Kesan dan Pesan Setelah Menonton Film Koesroyo: The Last Man Standing

Andi, dari Komunitas Manis dan Sayang (MDS), berharap lewat cerita Yok Koeswoyo dalam film tersebut bisa membakar semangat masyarakat untuk lebih dekat dan lebih mengenal Koes Plus sebagai grup musik legendaris Indonesia. 

"Melalui film dokumenter jadi tahu sejarahnya. Harapan kami sebenarnya film ini tidak hanya ditonton oleh generasi tua tapi juga generasi muda, Gen Z, itu yang penting. Mungkin selanjutnya bisa diputar di bioskop sehingga kami akan undang dari mahasiswa, pelajar baik SMA maupun SMP, untuk bisa melestarikan lagu-lagu Koes Plus/Koes Bersaudara," ujar Andi. 

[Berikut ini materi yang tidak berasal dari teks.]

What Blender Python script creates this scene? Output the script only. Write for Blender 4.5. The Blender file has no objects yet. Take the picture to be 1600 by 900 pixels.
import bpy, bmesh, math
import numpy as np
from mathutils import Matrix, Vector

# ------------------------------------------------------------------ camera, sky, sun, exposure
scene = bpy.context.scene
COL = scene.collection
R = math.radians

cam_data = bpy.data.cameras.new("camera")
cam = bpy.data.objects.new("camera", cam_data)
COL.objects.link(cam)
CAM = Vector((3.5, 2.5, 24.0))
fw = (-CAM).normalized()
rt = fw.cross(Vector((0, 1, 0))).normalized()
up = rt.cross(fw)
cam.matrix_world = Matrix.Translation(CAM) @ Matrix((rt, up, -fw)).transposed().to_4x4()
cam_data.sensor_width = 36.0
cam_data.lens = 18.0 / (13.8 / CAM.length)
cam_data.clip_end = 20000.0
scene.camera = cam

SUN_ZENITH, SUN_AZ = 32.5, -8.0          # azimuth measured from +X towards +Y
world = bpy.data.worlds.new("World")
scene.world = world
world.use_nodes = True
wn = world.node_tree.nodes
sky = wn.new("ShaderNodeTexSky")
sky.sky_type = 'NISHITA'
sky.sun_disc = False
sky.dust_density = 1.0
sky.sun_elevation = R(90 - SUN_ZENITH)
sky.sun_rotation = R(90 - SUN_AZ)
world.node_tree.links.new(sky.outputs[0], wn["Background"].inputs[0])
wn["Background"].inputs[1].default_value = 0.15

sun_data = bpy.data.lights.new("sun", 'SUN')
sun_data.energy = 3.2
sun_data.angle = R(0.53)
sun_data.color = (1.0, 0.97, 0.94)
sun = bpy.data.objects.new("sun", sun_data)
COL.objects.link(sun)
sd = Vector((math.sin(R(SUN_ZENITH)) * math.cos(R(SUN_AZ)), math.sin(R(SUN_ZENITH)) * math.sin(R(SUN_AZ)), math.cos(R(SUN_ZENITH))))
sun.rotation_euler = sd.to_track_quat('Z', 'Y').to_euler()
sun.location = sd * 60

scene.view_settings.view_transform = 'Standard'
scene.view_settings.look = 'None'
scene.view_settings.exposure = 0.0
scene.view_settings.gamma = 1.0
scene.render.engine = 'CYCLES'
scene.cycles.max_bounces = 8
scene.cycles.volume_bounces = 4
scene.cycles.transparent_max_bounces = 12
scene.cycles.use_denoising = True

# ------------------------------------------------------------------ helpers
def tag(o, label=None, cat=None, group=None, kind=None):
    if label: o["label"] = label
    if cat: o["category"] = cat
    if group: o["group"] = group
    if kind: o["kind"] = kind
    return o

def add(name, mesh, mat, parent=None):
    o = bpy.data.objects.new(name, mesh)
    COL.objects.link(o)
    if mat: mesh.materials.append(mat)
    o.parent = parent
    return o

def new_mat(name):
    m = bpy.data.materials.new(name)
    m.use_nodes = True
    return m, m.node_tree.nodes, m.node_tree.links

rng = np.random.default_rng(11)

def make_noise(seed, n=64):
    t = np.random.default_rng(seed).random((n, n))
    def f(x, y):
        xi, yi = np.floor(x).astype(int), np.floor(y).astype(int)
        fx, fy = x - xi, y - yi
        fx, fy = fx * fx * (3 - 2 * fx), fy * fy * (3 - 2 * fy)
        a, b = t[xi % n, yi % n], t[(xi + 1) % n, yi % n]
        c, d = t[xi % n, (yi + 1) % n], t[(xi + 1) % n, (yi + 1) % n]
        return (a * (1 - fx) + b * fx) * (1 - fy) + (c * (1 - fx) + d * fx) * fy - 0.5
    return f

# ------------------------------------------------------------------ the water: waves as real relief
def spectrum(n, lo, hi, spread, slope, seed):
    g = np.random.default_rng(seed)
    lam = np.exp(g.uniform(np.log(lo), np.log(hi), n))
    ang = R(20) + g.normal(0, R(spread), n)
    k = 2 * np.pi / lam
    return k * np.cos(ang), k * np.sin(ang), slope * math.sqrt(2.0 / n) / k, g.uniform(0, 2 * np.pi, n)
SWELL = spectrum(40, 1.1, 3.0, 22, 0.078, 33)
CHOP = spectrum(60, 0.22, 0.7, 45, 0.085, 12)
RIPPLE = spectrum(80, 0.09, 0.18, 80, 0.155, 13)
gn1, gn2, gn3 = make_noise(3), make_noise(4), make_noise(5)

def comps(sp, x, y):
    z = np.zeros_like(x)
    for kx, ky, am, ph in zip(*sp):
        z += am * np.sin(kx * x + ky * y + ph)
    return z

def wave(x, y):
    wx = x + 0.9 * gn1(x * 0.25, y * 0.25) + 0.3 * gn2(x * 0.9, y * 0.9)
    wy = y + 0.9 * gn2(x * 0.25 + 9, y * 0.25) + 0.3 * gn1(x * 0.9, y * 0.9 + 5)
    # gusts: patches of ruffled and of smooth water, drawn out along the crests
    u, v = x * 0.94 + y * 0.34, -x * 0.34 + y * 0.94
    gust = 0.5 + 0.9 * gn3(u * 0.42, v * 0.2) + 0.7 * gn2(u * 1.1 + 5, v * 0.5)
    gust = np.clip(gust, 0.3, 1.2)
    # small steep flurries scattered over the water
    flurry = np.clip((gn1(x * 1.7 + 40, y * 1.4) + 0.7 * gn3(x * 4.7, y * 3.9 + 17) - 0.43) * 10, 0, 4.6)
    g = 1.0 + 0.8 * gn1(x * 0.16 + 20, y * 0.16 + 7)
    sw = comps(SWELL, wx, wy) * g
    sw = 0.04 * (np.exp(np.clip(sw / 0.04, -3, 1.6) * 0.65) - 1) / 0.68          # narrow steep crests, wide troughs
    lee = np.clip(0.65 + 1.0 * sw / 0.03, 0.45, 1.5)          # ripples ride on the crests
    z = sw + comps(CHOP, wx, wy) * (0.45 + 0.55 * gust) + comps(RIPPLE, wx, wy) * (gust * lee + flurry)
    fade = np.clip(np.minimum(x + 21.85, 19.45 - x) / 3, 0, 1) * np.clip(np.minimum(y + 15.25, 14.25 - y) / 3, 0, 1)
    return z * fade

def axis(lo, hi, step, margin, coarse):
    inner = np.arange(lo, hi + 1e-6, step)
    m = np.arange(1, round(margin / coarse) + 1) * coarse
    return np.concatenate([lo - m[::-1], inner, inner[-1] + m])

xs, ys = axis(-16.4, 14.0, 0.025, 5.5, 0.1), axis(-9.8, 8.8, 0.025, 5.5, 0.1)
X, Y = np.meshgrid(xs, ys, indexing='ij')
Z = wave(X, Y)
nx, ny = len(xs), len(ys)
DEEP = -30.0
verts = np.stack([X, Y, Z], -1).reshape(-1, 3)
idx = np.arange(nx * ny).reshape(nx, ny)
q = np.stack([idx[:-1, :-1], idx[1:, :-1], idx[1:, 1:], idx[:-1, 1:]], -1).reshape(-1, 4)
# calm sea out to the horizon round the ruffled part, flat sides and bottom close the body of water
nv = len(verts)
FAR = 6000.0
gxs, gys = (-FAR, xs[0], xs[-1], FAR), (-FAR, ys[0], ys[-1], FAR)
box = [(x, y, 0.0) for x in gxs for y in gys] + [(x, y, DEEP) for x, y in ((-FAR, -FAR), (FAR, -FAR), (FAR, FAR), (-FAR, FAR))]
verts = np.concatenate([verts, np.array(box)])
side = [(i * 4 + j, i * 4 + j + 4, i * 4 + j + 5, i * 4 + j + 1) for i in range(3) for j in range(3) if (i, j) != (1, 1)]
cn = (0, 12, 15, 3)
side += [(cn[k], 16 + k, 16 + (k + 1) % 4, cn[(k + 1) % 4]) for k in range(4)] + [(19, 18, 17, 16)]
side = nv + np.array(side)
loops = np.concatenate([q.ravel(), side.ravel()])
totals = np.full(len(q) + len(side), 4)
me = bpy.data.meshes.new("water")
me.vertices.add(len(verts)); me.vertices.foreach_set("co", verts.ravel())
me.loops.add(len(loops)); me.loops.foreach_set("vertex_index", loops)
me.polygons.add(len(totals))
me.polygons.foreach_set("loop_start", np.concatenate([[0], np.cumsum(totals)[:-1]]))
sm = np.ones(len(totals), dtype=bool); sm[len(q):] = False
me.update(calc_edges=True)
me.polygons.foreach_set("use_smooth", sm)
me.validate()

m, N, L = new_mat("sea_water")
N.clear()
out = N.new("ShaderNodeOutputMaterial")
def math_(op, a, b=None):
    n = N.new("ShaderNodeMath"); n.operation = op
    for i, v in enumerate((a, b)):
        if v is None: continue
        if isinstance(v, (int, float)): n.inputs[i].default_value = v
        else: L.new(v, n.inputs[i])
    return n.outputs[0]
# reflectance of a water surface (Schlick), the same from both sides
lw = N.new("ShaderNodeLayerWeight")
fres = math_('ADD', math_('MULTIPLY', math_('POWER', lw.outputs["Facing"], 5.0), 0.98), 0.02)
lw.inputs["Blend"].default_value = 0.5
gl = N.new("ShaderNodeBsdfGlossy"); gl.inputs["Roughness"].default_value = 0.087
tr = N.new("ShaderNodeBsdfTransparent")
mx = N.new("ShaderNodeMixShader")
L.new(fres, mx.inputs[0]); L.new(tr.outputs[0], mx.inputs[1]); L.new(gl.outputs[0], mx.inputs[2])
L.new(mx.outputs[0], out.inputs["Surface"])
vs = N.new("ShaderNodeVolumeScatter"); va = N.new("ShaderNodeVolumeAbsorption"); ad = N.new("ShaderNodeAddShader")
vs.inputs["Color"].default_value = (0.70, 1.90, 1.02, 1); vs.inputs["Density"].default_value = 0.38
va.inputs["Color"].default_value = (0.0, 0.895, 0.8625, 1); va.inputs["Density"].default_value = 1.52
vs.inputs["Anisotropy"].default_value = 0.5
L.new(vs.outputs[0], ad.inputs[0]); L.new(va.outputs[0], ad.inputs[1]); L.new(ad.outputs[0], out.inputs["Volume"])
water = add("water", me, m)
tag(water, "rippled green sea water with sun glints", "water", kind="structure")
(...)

Reni dari komunitas Derap Solo Raya (DSR) menilai dari cerita yang dibagikan Yok Koeswoyo dalam film tersebut dapat memberikan pelajaran berharga tentang lika-liku perjuangan Koes Bersaudara/Koes Plus untuk menuju puncak kesuksesan mereka, kepada anak-anak muda. "Sangat bagus untuk memperkenalkan nilai-nilai perjuangan itu kepada generasi muda saat ini, agar dapat mengambil pelajaran dari kisah Yok Koeswoyo tersebut," kata Reni. 

Anak Yok Koeswoyo, Sari Koeswoyo yang hadir dalam pemutaran film itu juga mengungkapkan harapannya agar film itu menjadi kisah yang bisa memberikan pelajaran hidup bagi siapa pun penontonnya. Setelah menonton, pikirannya hanya satu, yaitu bagaimana caranya supaya film ini bisa dinikmati di seluruh Indonesia.

"Karena film ini enggak bicara sekadar cerita tapi sosok papa (Yok Koeswoyo) sebagai nasionalis, seniman, sesepuh yang sudah berpengalaman hidup, dan pengalamannya bisa dibagikan buat masyarakat luas. Enggak cuman buat yang seumuran saya generasi keduanya tapi generasi ketiga dan generasi keempat, tanpa harus menjadi penggemarnya pun menonton film ini adalah sesuatu yang layak," ucap Sari.